In Metiva, every client company gets its own dedicated database. Isolation is the database connection itself, not a shared table with a tenant filter, and the request binds to a tenant from a verified claim inside a signed token. If that claim cannot resolve to its database, the request fails closed rather than serving the wrong data.
How is one client's data kept separate from another's?
Most multi-tenant software puts every customer's rows in shared tables and adds a tenant ID column that every query is supposed to filter on. It works until one query forgets the filter. For an agency holding several clients' leads, contracts, and revenue in one place, that is a class of mistake worth designing out entirely.
The approach here is stricter. A separate control-plane database holds only the registry: companies, identities, memberships, plans, and audit records. Actual client business data never touches it. Each client's records live in a database of their own, so there is no shared table for a query to cross by accident.

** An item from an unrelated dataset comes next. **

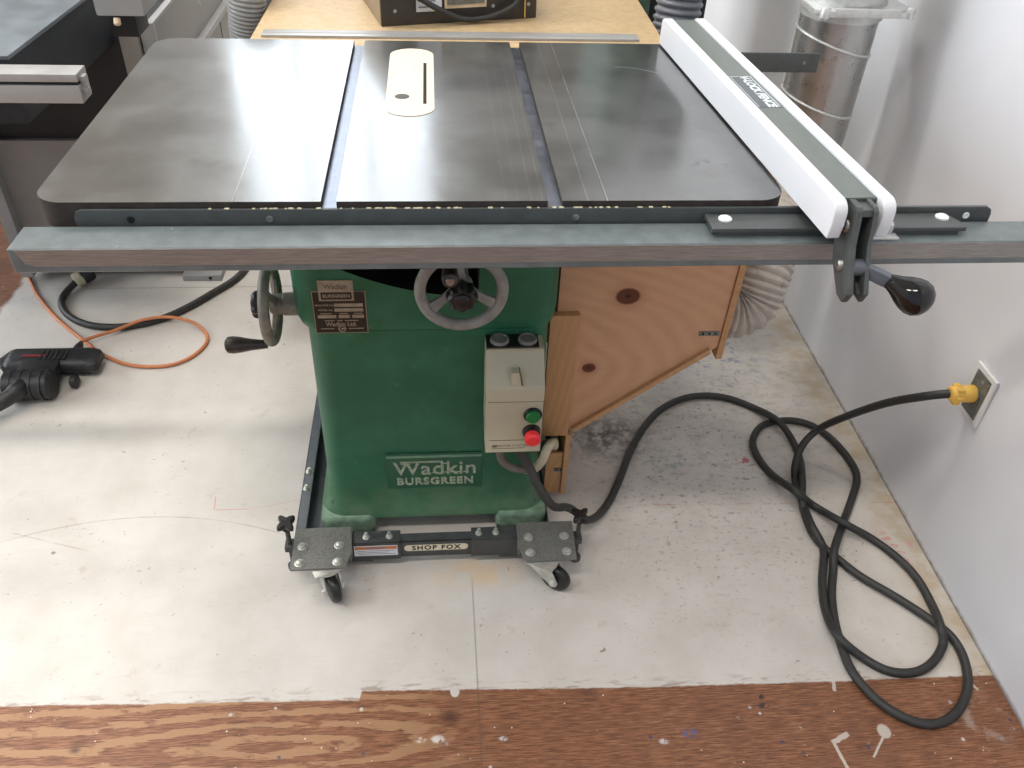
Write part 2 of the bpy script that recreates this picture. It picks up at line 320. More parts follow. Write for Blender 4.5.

Binding a request to the right tenant is where isolation usually leaks, so the rule is deliberately blunt: the claim always wins. The tenant is taken from a verified company-ID claim inside the signed token, and any tenant header the browser sends is ignored. If the claim cannot resolve to a database, the request fails closed and serves nothing.
Access sits on top of that boundary. There are eight business roles, scoped per company, so the same person can be an admin at one company and finance at another. Those roles are declared once in a single registry that is code-generated into the front end and checked in CI, so the back end and front end cannot quietly disagree about who can see what.
For a Dutch agency answerable to the AVG, this is not an architecture footnote; it is a selling point. When a client asks where their data lives and how it is kept apart from everyone else's, the honest answer is that it sits in its own database, isolated by design, and that a misrouted request fails closed instead of guessing.
The trade-off is that database-per-company is more work to operate than a single shared table. That is the point. The isolation you can describe to a nervous client in one sentence is worth more than the convenience of a schema that assumes every query behaves.